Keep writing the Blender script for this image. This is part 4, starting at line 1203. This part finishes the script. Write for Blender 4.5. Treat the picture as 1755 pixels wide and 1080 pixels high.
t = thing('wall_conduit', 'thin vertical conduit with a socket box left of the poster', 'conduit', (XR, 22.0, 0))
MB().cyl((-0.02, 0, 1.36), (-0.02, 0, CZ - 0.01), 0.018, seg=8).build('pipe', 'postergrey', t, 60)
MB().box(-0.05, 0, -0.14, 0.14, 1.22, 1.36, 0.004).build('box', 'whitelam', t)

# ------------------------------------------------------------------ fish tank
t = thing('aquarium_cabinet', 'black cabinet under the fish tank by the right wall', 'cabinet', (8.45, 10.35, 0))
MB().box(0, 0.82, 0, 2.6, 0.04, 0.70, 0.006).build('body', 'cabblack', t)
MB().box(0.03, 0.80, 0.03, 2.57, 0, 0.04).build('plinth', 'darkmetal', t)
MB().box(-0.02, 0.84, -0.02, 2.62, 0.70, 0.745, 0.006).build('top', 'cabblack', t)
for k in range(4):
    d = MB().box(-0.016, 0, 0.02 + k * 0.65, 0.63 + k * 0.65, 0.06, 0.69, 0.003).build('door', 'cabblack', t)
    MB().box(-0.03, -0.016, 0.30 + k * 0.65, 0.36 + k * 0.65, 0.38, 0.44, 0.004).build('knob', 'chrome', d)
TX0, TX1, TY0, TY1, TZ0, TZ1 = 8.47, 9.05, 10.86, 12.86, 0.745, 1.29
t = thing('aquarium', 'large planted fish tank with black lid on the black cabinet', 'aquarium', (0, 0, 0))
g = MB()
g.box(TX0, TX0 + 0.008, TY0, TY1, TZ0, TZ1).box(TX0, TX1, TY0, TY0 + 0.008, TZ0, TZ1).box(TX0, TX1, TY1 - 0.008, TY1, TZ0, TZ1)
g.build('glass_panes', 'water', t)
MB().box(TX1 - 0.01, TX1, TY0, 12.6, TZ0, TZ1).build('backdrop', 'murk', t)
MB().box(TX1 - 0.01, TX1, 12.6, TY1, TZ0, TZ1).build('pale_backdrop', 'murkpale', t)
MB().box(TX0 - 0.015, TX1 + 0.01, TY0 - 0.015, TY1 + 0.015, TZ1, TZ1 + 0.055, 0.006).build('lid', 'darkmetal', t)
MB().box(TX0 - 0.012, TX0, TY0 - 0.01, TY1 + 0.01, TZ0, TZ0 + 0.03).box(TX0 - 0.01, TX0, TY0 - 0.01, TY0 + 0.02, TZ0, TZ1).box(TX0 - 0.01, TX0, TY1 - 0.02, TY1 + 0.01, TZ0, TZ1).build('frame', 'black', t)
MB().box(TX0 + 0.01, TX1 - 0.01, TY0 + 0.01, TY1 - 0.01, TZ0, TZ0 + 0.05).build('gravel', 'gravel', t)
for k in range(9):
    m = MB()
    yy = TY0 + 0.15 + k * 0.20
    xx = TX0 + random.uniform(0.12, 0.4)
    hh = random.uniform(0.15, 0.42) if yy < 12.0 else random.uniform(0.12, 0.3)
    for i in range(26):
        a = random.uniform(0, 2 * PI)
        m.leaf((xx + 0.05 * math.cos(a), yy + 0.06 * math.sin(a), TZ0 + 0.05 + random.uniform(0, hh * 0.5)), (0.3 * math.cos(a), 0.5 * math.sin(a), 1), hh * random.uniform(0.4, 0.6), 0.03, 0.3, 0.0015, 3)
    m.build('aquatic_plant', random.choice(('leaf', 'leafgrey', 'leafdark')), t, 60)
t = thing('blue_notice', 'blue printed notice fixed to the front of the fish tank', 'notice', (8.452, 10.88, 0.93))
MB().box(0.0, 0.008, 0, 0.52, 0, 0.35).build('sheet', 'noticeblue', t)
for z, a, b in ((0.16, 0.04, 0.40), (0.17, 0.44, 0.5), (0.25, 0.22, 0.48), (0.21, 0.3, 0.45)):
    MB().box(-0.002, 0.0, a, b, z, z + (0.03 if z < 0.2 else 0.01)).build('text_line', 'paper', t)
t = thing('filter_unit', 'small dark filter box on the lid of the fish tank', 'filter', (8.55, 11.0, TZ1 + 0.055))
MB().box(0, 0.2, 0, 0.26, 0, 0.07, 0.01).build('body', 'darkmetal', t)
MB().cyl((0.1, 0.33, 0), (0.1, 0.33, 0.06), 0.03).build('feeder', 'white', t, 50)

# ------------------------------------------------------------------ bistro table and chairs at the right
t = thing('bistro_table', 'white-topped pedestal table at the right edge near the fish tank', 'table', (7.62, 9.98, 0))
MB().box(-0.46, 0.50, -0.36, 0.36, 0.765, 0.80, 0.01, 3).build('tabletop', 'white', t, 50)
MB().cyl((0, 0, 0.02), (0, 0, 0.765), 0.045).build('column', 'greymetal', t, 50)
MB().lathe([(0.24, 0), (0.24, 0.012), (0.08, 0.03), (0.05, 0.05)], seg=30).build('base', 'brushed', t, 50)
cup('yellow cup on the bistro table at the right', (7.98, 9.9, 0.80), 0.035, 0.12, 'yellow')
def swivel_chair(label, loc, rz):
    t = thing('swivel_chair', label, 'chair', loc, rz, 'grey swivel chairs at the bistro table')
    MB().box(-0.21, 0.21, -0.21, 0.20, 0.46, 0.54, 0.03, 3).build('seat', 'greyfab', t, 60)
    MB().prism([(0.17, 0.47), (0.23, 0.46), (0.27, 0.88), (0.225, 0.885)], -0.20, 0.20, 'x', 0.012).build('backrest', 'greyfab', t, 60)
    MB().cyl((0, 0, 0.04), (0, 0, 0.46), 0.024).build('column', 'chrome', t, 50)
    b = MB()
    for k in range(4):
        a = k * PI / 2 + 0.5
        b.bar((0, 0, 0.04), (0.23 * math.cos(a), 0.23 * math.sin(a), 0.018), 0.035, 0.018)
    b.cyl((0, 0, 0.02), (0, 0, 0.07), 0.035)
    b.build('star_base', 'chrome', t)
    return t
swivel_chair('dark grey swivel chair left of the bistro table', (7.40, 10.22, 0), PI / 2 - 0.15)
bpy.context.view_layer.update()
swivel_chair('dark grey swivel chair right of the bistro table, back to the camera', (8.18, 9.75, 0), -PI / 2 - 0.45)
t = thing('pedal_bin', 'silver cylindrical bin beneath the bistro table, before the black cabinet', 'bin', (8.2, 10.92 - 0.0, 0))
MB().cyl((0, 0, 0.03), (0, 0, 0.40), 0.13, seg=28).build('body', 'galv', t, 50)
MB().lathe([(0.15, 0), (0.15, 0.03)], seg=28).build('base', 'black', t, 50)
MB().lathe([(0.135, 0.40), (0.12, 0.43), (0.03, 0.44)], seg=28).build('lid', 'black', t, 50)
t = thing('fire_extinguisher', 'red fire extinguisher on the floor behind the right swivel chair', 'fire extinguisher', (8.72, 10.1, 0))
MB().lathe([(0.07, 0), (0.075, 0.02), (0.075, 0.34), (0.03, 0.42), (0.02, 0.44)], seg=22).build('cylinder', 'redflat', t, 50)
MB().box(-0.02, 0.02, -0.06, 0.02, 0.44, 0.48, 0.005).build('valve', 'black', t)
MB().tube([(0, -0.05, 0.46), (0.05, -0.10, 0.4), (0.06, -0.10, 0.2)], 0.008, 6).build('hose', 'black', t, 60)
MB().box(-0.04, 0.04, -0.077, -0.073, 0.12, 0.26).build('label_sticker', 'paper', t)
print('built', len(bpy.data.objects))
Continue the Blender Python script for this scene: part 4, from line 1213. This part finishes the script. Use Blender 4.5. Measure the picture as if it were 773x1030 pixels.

********************

Stated exercise:
Go through the material above and copy each line that has the word "pixels".

Task result:
Keep writing the Blender script for this image. This is part 4, starting at line 1203. This part finishes the script. Write for Blender 4.5. Treat the picture as 1755 pixels wide and 1080 pixels high.
Continue the Blender Python script for this scene: part 4, from line 1213. This part finishes the script. Use Blender 4.5. Measure the picture as if it were 773x1030 pixels.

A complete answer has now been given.